Objective: Everything from the opening line of the records below through the line with "C = sc.collection" must be duplicated exactly, pictures left out.

Start of Exercise data

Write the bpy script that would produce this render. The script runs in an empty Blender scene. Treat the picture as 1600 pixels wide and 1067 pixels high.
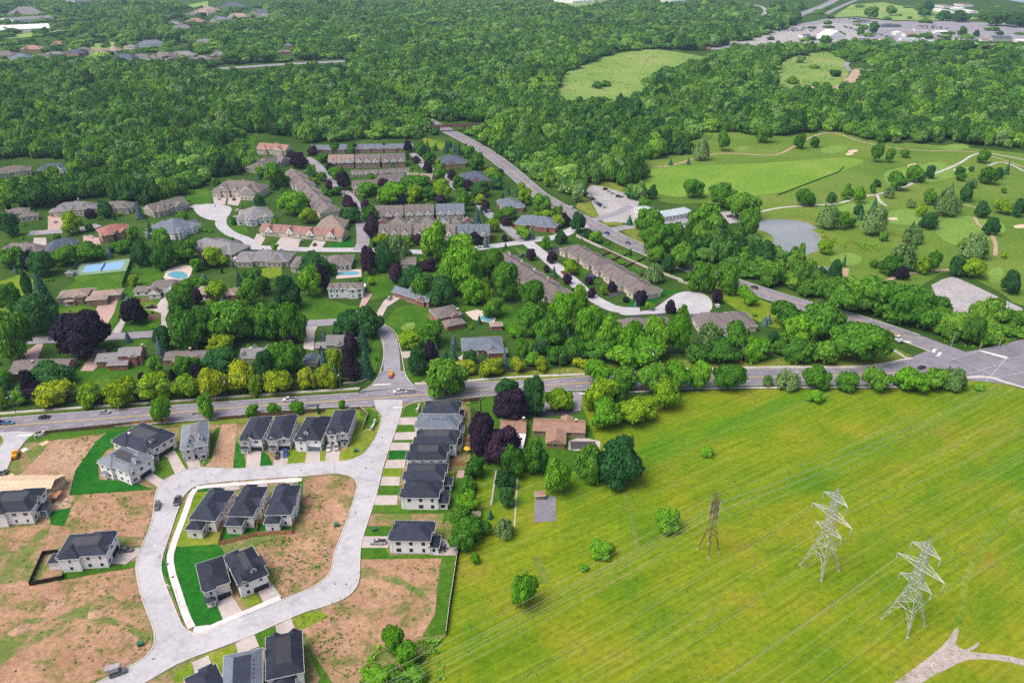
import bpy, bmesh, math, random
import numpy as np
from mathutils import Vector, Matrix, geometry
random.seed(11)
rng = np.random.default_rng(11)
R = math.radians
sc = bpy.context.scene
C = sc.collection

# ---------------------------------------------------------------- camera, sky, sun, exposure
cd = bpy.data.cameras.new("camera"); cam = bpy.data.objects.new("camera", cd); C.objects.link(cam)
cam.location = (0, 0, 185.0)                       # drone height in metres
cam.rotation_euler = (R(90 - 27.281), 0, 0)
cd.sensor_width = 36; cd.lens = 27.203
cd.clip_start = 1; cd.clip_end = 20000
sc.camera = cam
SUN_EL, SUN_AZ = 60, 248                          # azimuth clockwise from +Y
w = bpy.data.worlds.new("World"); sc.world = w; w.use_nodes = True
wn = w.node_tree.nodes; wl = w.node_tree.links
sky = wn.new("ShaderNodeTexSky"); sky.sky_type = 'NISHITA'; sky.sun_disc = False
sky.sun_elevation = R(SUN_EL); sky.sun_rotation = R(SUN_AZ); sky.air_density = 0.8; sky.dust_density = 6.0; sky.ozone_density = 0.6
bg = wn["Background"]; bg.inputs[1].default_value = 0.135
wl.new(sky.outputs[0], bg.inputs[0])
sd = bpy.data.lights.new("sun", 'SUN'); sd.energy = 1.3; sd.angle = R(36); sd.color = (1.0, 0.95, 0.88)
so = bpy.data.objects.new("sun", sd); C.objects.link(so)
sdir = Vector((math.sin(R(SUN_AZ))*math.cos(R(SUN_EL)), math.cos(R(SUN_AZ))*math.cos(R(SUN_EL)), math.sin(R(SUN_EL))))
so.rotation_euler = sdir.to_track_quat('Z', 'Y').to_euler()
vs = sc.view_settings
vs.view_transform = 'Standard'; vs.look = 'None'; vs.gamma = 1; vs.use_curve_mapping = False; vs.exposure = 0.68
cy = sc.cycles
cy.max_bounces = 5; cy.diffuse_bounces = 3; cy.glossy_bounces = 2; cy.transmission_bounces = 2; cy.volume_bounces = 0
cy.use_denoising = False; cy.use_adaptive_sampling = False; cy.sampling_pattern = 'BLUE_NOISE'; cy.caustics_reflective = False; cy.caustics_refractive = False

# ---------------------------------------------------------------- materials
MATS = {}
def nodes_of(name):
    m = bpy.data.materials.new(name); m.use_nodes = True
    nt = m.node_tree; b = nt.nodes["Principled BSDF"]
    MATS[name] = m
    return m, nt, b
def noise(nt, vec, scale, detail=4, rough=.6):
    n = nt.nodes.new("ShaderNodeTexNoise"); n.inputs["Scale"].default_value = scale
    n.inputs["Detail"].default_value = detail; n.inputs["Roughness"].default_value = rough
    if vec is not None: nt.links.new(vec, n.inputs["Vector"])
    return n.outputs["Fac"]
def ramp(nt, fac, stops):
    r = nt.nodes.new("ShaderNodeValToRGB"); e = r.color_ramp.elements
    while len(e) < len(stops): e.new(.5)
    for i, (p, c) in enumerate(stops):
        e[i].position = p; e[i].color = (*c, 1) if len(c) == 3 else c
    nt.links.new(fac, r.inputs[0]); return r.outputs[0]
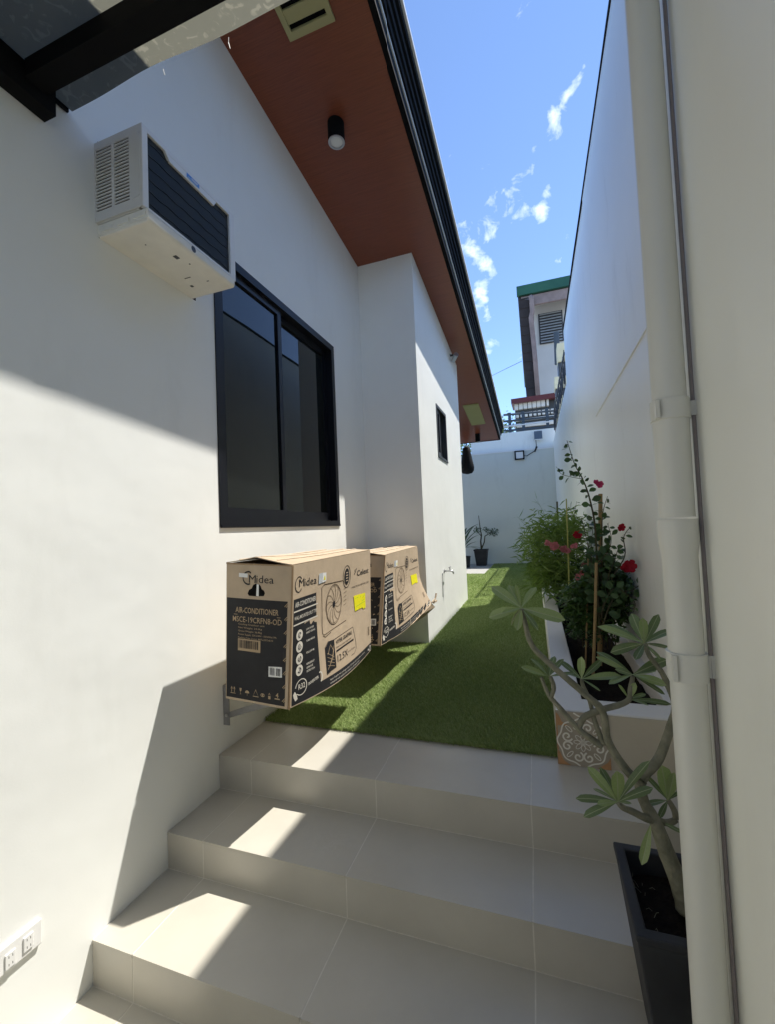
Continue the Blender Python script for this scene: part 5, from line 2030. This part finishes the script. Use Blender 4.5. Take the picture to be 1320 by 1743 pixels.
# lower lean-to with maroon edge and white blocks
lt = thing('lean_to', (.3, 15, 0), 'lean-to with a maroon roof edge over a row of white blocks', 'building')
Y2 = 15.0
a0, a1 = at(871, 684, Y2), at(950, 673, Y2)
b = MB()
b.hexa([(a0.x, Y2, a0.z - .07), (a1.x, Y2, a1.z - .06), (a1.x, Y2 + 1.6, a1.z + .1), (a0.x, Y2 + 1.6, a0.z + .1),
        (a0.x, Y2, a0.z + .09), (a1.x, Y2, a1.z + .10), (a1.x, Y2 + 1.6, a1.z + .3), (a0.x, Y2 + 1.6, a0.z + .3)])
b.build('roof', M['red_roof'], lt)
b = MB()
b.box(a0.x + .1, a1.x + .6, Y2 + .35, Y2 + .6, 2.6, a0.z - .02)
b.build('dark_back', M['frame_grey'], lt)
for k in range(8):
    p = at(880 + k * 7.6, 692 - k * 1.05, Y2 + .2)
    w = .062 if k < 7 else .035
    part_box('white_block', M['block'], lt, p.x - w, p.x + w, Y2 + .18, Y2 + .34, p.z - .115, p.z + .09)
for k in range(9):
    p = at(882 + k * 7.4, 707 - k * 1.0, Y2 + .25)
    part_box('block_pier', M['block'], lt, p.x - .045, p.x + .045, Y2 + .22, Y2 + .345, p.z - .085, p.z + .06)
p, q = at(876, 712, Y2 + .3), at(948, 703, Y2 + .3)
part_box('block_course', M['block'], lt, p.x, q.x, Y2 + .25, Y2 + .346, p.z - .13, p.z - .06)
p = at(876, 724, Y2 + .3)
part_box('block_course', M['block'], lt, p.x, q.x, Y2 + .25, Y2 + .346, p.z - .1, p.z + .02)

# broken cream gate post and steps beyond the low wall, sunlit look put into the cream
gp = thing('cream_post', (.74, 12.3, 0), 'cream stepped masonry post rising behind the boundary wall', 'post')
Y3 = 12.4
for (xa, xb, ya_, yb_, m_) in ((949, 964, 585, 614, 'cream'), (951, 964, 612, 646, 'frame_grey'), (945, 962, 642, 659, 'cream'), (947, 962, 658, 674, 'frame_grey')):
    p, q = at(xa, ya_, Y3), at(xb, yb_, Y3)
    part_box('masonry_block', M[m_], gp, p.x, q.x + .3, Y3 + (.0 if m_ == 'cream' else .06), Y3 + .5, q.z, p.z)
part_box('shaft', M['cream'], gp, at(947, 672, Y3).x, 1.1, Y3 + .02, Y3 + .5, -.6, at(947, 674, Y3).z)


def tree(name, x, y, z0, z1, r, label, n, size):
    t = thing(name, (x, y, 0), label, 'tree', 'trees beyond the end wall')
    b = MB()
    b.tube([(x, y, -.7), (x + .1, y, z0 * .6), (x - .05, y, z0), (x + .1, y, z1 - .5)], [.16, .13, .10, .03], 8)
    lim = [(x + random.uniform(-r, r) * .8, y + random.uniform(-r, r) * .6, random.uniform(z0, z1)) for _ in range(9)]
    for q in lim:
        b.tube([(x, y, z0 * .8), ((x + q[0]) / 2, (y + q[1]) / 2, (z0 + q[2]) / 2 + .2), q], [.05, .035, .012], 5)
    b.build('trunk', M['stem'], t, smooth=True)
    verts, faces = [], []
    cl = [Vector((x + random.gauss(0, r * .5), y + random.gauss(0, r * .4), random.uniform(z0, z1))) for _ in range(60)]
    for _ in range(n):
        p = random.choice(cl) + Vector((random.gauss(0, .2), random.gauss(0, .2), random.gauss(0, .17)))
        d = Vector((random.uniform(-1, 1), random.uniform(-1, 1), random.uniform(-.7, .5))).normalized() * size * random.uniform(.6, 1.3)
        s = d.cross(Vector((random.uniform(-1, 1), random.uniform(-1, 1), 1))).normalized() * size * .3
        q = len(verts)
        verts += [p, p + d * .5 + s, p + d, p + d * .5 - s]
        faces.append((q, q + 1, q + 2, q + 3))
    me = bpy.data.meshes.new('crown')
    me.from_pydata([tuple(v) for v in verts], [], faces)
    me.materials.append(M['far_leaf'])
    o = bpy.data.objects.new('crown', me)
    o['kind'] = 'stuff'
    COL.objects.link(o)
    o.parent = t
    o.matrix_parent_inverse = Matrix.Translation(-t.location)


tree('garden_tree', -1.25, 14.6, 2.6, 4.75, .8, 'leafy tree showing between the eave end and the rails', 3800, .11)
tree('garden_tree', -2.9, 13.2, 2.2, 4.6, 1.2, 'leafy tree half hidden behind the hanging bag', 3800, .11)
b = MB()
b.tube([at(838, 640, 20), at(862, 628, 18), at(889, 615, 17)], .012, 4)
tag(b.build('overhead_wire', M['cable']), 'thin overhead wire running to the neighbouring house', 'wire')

End of Exercise data

The solution:
Write the bpy script that would produce this render. The script runs in an empty Blender scene. Treat the picture as 1600 pixels wide and 1067 pixels high.
import bpy, bmesh, math, random
import numpy as np
from mathutils import Vector, Matrix, geometry
random.seed(11)
rng = np.random.default_rng(11)
R = math.radians
sc = bpy.context.scene
C = sc.collection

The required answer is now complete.